Jean-Noël Guérini souligne pour sa part que « nos choix budgétaires vont vers le social qui représente plus de 60% des dépenses de fonctionnement, soit près de 1,2 Md€ ». Il indique qu’il signera également 150 contrats d’avenir, « une chance énorme pour elles et ceux qui auront l’opportunité d’acquérir de l’expérience et d’apprendre un métier ». Des éléments qui, s’ils donnent satisfaction, seront définitivement recrutés par le conseil général. Et de réaffirmer « la priorité donnée à l’investissement car ce n’est que par l’investissement que nous arriverons à créer de l’activité et de l’emploi ».
Le président du conseil général évoque également « le poids de la décentralisation évalué à 500 M€ en 2012 ». « Tous les départements de France sont concernés, toutes les communes. Dix ans que ça dure », rappelle-t-il. Avant de s’adresser à Michel Pezet. « La différence entre vous et nous c’est que quand nous sommes allés à Paris, nous avons pu inscrire 8 M€ de plus en recettes : c’est un travail de fond mené auprès de deux ministres. Les 500 M€, je vous charge d’aller voir les ministres intéressés pour qu’ils puissent nous les rembourser », martèle Jean-Noël Guérini.

Jean-Noël Guérini salue l’abstention de la droite

Et le président du conseil général d’enchaîner : « Que l’Etat soit hier de droite ou aujourd’hui de gauche, les premiers investisseurs de la Nation sont les collectivités locales. Où en serait sans elles le Grand port maritime de Marseille (GPMM), la SNCM pour laquelle il est indispensable que la Caisse des dépôts et consignations (CDC) assume ses responsabilités ? »

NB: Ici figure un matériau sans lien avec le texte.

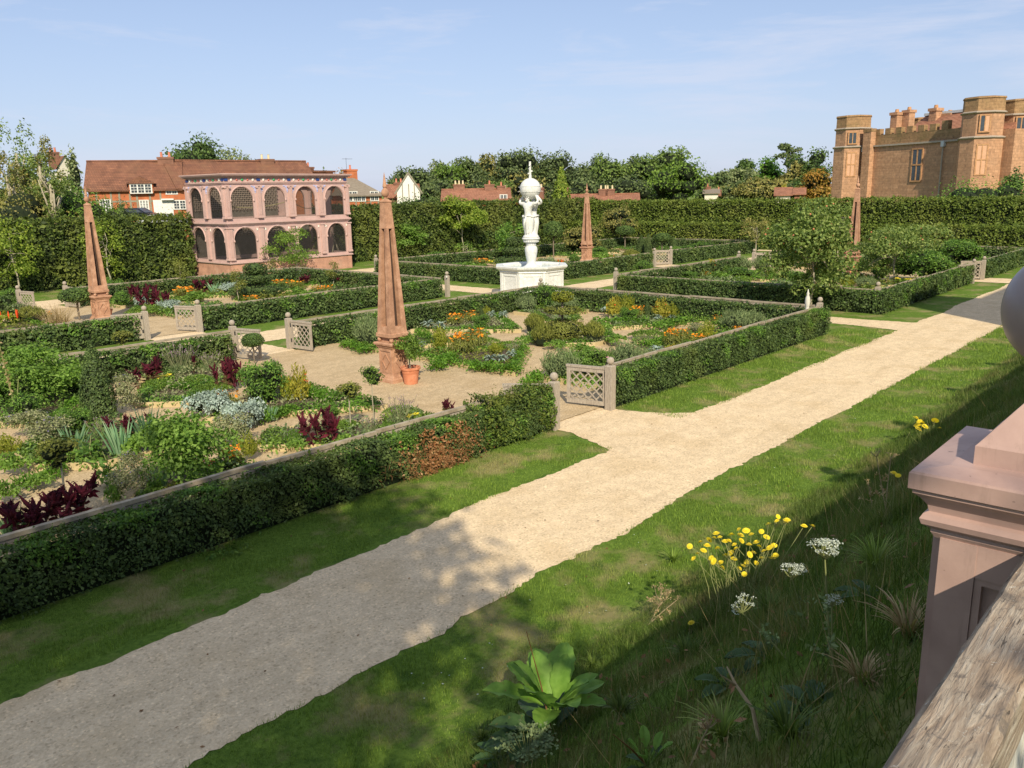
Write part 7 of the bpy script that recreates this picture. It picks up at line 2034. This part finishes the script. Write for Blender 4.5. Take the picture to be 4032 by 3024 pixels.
def hawkbit(bx, by, heads, label, spread=60, stems=30, group=None):
    b = onbank(bx, by); root = empty('hawkbit_clump', b, 0, label, 'wildflowers'); m = dist_m(b); rg = np.random.RandomState(int(bx))
    sb = MB(); fp = None
    for i, (x, y) in enumerate(heads):
        p = seen(x, y, b, rg.uniform(-.25, .25)) - b; q = Vector((rg.normal(0, spread * m * .35) + p.x * .3, rg.normal(0, .12) + p.y * .3, 0)); q.z = float(gz(b.x + q.x, b.y + q.y)) - b.z
        mid = (q + p) / 2 + Vector((rg.normal(0, .02), rg.normal(0, .02), .03)); sb.tube([tuple(q), tuple(mid), tuple(p)], .0035, 5, cap=False)
        hb = MB(); r = 7.6 * m * rg.uniform(.75, 1.1); k = 16
        for ring_, rr, zz in ((0, 1.0, .0), (1, .7, .25), (2, .4, .42)):
            V = [(0, 0, zz * r * .5)]
            for j in range(2 * k): a = pi * j / k + ring_ * .2; V.append((cos(a) * r * rr * (1 if j % 2 else .8), sin(a) * r * rr * (1 if j % 2 else .8), zz * r))
            hb.add(V, np.array([(0, 1 + j, 1 + (j + 1) % (2 * k)) for j in range(2 * k)]))
        o = hb.build('flower_head', M['yellow'], root, loc=p); o.rotation_euler = (rg.normal(.25, .3), rg.normal(-.15, .3), rg.uniform(0, 6))
    for i in range(stems):
        q = Vector((rg.normal(0, spread * m * .4), rg.normal(0, .2), 0)); q.z = float(gz(b.x + q.x, b.y + q.y)) - b.z; h = rg.uniform(.1, .34)
        t = q + Vector((rg.normal(0, .08), rg.normal(0, .08), h)); sb.tube([tuple(q), tuple((q + t) / 2 + Vector((.01, 0, .02))), tuple(t)], .003, 4, cap=False)
        if i % 3 == 0: sb.lathe([(.004, -.012), (.008, 0), (.003, .012)], tuple(t), 6)
    sb.build('stems', M['stalk'], root)
    n = 420; P = np.c_[rg.normal(0, spread * m * .5, n), rg.normal(0, .22, n)]; Z_ = gz(P[:, 0] + b.x, P[:, 1] + b.y) - b.z
    MB().blades(np.c_[P, Z_], .16, .012, .6, rg).build('leaves', M['bankgrass'], root)
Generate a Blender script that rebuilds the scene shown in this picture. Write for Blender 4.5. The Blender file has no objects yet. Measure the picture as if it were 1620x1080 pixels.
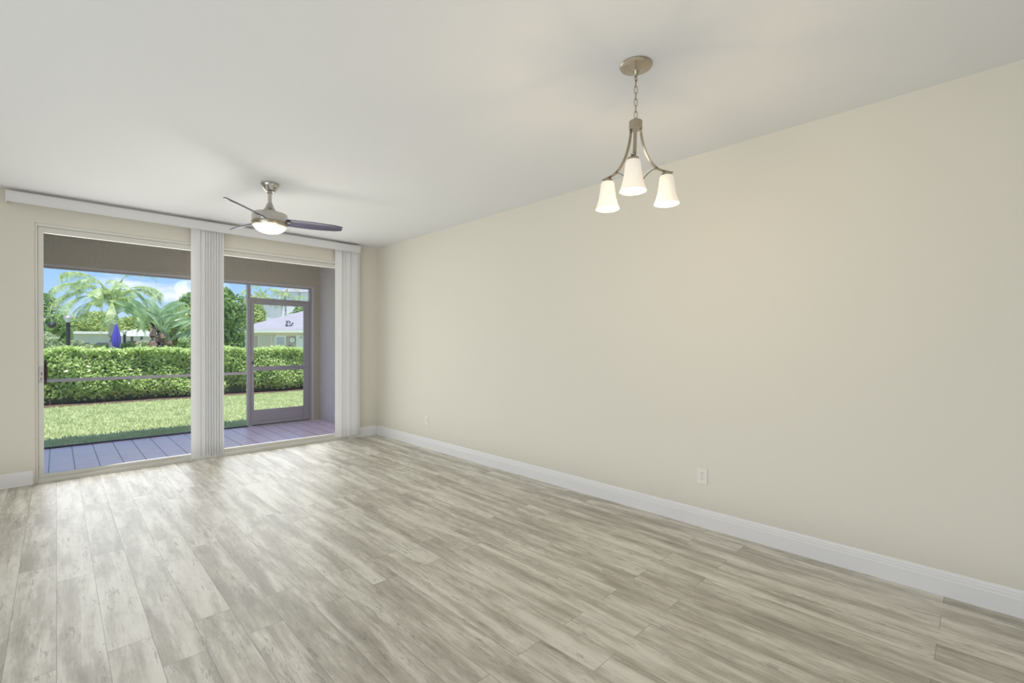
import bpy, math, random
import numpy as np
from mathutils import Vector, Matrix
R = math.radians
sc = bpy.context.scene
col = sc.collection
random.seed(7)
rng = np.random.default_rng(7)

# ---------------------------------------------------------------- camera
YAW, PIT, ROL, CAMH = .7764, -.0063, .0029, 1.3373
fv = Vector((math.sin(YAW)*math.cos(PIT), math.cos(YAW)*math.cos(PIT), math.sin(PIT)))
r0 = Vector((math.cos(YAW), -math.sin(YAW), 0)); u0 = r0.cross(fv)
rv = math.cos(ROL)*r0 + math.sin(ROL)*u0
uv = -math.sin(ROL)*r0 + math.cos(ROL)*u0
cd = bpy.data.cameras.new('camera'); cam = bpy.data.objects.new('camera', cd); col.objects.link(cam)
m = Matrix((rv, uv, -fv)).transposed().to_4x4(); m.translation = (0, 0, CAMH)
cam.matrix_world = m
cd.sensor_width = 36; cd.lens = 733.855/1620*36; cd.shift_y = 8.77/1620
cd.clip_start = .05; cd.clip_end = 600
sc.camera = cam

# ---------------------------------------------------------------- world: blue sky with clouds
w = bpy.data.worlds.new('sky'); sc.world = w; w.use_nodes = True
nt = w.node_tree; N = nt.nodes; L = nt.links
for n in list(N): N.remove(n)
tc = N.new('ShaderNodeTexCoord')
sep = N.new('ShaderNodeSeparateXYZ'); L.new(tc.outputs['Generated'], sep.inputs[0])
gr = N.new('ShaderNodeValToRGB'); L.new(sep.outputs['Z'], gr.inputs[0])
gr.color_ramp.elements[0].position = 0; gr.color_ramp.elements[0].color = (.62, .80, 1.0, 1)
gr.color_ramp.elements[1].position = .45; gr.color_ramp.elements[1].color = (.22, .45, .92, 1)
e = gr.color_ramp.elements.new(.12); e.color = (.36, .62, 1.0, 1)
mp = N.new('ShaderNodeMapping'); L.new(tc.outputs['Generated'], mp.inputs[0])
mp.inputs['Scale'].default_value = (1, 1, 2.6); mp.inputs['Location'].default_value = (1.35, .7, .2)
nz = N.new('ShaderNodeTexNoise'); L.new(mp.outputs[0], nz.inputs[0])
nz.inputs['Scale'].default_value = 4.2; nz.inputs['Detail'].default_value = 7; nz.inputs['Roughness'].default_value = .55
cr = N.new('ShaderNodeValToRGB'); L.new(nz.outputs[0], cr.inputs[0])
cr.color_ramp.elements[0].position = .54; cr.color_ramp.elements[1].position = .63
mx = N.new('ShaderNodeMix'); mx.data_type = 'RGBA'
L.new(cr.outputs[0], mx.inputs[0]); L.new(gr.outputs[0], mx.inputs[6]); mx.inputs[7].default_value = (1.15, 1.15, 1.18, 1)
bg = N.new('ShaderNodeBackground'); L.new(mx.outputs[2], bg.inputs[0]); bg.inputs[1].default_value = 1.22
ow = N.new('ShaderNodeOutputWorld'); L.new(bg.outputs[0], ow.inputs[0])

# ---------------------------------------------------------------- lights
def light(kind, name, loc, energy, color=(1, 1, 1), direction=None, **kw):
    d = bpy.data.lights.new(name, kind); d.energy = energy; d.color = color
    for k, v in kw.items(): setattr(d, k, v)
    o = bpy.data.objects.new(name, d); col.objects.link(o); o.location = loc
    if direction: o.rotation_euler = Vector(direction).to_track_quat('-Z', 'Y').to_euler()
    return o
light('SUN', 'sun', (0, -10, 30), 6.2, (1, .96, .88), (.05, .26, -1), angle=R(.6))
# unseen area light added by the left wall to brighten the room
light('AREA', 'side_fill_light', (-3.12, .4, 1.4), 51, (.96, .98, 1), (1, .06, .08), shape='RECTANGLE', size=5.6, size_y=1.9)
# added area light outside the glass, strengthening the daylight wash through the door
light('AREA', 'door_fill_light', (1.39, 6.55, 1.25), 59, (1, .98, .94), (.18, -1, .04), shape='RECTANGLE', size=3.0, size_y=2.35)
# added fill panel low over the floor, facing up to brighten the ceiling
light('AREA', 'ceiling_fill_light', (.3, 2.1, .10), 49, (.98, .985, 1), (0, .0, 1), shape='RECTANGLE', size=5.8, size_y=8.0)
vs = sc.view_settings
sc.display_settings.display_device = 'sRGB'
vs.view_transform = 'Standard'; vs.look = 'None'; vs.gamma = 1; vs.use_curve_mapping = False
vs.exposure = 0.0

# ---------------------------------------------------------------- materials
def new_mat(name):
    m = bpy.data.materials.new(name); m.use_nodes = True
    nt = m.node_tree; b = nt.nodes['Principled BSDF']
    return m, nt, b
def nd(nt, t, **kw):
    n = nt.nodes.new(t)
    for k, v in kw.items():
        if k in n.inputs: n.inputs[k].default_value = v
        else: setattr(n, k, v)
    return n
def add_bump(nt, b, scale=200, strength=.1, dist=.002, detail=3, coord='Object'):
    t = nd(nt, 'ShaderNodeTexCoord'); n = nd(nt, 'ShaderNodeTexNoise'); n.inputs['Scale'].default_value = scale; n.inputs['Detail'].default_value = detail
    nt.links.new(t.outputs[coord], n.inputs[0])
    bp = nd(nt, 'ShaderNodeBump'); bp.inputs['Strength'].default_value = strength; bp.inputs['Distance'].default_value = dist
    nt.links.new(n.outputs[0], bp.inputs['Height']); nt.links.new(bp.outputs[0], b.inputs['Normal'])
    return n
def flat(name, color, rough=.6, metal=0, spec=.5, bump=None, vary=None, scale=8):
    m, nt, b = new_mat(name)
    b.inputs['Base Color'].default_value = (*color, 1); b.inputs['Roughness'].default_value = rough
    b.inputs['Metallic'].default_value = metal; b.inputs['Specular IOR Level'].default_value = spec
    if bump: add_bump(nt, b, *bump)
    if vary:
        t = nd(nt, 'ShaderNodeTexCoord'); n = nd(nt, 'ShaderNodeTexNoise'); n.inputs['Scale'].default_value = scale; n.inputs['Detail'].default_value = 4
        nt.links.new(t.outputs['Object'], n.inputs[0])
        c = nd(nt, 'ShaderNodeValToRGB'); nt.links.new(n.outputs[0], c.inputs[0])
        c.color_ramp.elements[0].position = .3; c.color_ramp.elements[1].position = .7
        c.color_ramp.elements[0].color = (*color, 1); c.color_ramp.elements[1].color = (*vary, 1)
        nt.links.new(c.outputs[0], b.inputs['Base Color'])
    return m
def leaf_mat(name, c1, c2, c3, rough=.45, scale=9, trans=.35, spec=.4):
    m, nt, b = new_mat(name)
    t = nd(nt, 'ShaderNodeTexCoord'); n = nd(nt, 'ShaderNodeTexNoise'); n.inputs['Scale'].default_value = scale; n.inputs['Detail'].default_value = 3
    n.inputs['Roughness'].default_value = .7
    nt.links.new(t.outputs['Object'], n.inputs[0])
    c = nd(nt, 'ShaderNodeValToRGB'); nt.links.new(n.outputs[0], c.inputs[0])
    c.color_ramp.elements[0].position = .33; c.color_ramp.elements[0].color = (*c1, 1)
    c.color_ramp.elements[1].position = .67; c.color_ramp.elements[1].color = (*c3, 1)
    e = c.color_ramp.elements.new(.5); e.color = (*c2, 1)
    nt.links.new(c.outputs[0], b.inputs['Base Color'])
    b.inputs['Roughness'].default_value = rough; b.inputs['Specular IOR Level'].default_value = spec
    tr = nd(nt, 'ShaderNodeBsdfTranslucent'); nt.links.new(c.outputs[0], tr.inputs[0])
    ms = nd(nt, 'ShaderNodeMixShader'); ms.inputs[0].default_value = trans
    nt.links.new(b.outputs[0], ms.inputs[1]); nt.links.new(tr.outputs[0], ms.inputs[2])
    nt.links.new(ms.outputs[0], nt.nodes['Material Output'].inputs[0])
    return m
def glass_mat(name, tint=(1, 1, 1), gloss=.35):
    m, nt, b = new_mat(name); nt.nodes.remove(b)
    t = nd(nt, 'ShaderNodeBsdfTransparent'); t.inputs[0].default_value = (*tint, 1)
    g = nd(nt, 'ShaderNodeBsdfGlossy'); g.inputs['Roughness'].default_value = .01
    f = nd(nt, 'ShaderNodeFresnel'); f.inputs['IOR'].default_value = 1.45
    mu = nd(nt, 'ShaderNodeMath', operation='MULTIPLY'); mu.inputs[1].default_value = gloss
    nt.links.new(f.outputs[0], mu.inputs[0])
    ms = nd(nt, 'ShaderNodeMixShader'); nt.links.new(mu.outputs[0], ms.inputs[0])
    nt.links.new(t.outputs[0], ms.inputs[1]); nt.links.new(g.outputs[0], ms.inputs[2])
    nt.links.new(ms.outputs[0], nt.nodes['Material Output'].inputs[0])
    return m
def emit_mix(name, color, strength, trans=0.0, rough=.4):
    m, nt, b = new_mat(name)
    b.inputs['Base Color'].default_value = (*color, 1); b.inputs['Roughness'].default_value = rough
    b.inputs['Emission Color'].default_value = (*color, 1); b.inputs['Emission Strength'].default_value = strength
    if trans:
        tr = nd(nt, 'ShaderNodeBsdfTranslucent'); tr.inputs[0].default_value = (*color, 1)
        ms = nd(nt, 'ShaderNodeMixShader'); ms.inputs[0].default_value = trans
        tp = nd(nt, 'ShaderNodeBsdfTransparent'); ms2 = nd(nt, 'ShaderNodeMixShader'); ms2.inputs[0].default_value = .12
        nt.links.new(b.outputs[0], ms.inputs[1]); nt.links.new(tr.outputs[0], ms.inputs[2])
        nt.links.new(ms.outputs[0], ms2.inputs[1]); nt.links.new(tp.outputs[0], ms2.inputs[2])
        nt.links.new(ms2.outputs[0], nt.nodes['Material Output'].inputs[0])
    return m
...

Indiquant que le conseil général va souscrire un emprunt obligataire de 500 M€ sur la période 2013-2017, il assure que cela va permettre de « diversifier nos ressources dans un contexte bancaire tendu » tout en maintenant une « épargne nette confortable avec près de 170 M€ ».
Il saluera ensuite Martine Vassal, présidente du groupe « Avenir pour le 13 », dont il prend acte de la décision de s’abstenir, indiquant qu’il a « du respect pour l’opposition » et que « notre devoir d’élu est d’être à l’écoute des messages de son opposition », et remerciera les communistes « d’être à mes côtés dans les moments difficiles ». Avant de s’adresser à Mario Martinet : « Nous avons fait un très long chemin ensemble et nous le continuerons ».
Enfin, Jean-Noël Guérini martèle que « les débats sur une certaine échéance électorale ne l’intéresse pas. Dieu reconnaîtra les siens en ce vendredi Saint. » Et d’en finir avec une citation : « Remercie celui qui t’a déçu, il te délivre d’un mal que tu ne connaissais pas ».
Le budget sera finalement adopté avec les voix du groupe PS, moins quatre abstentions, et les voix du groupe communiste, sans aucune voix contre.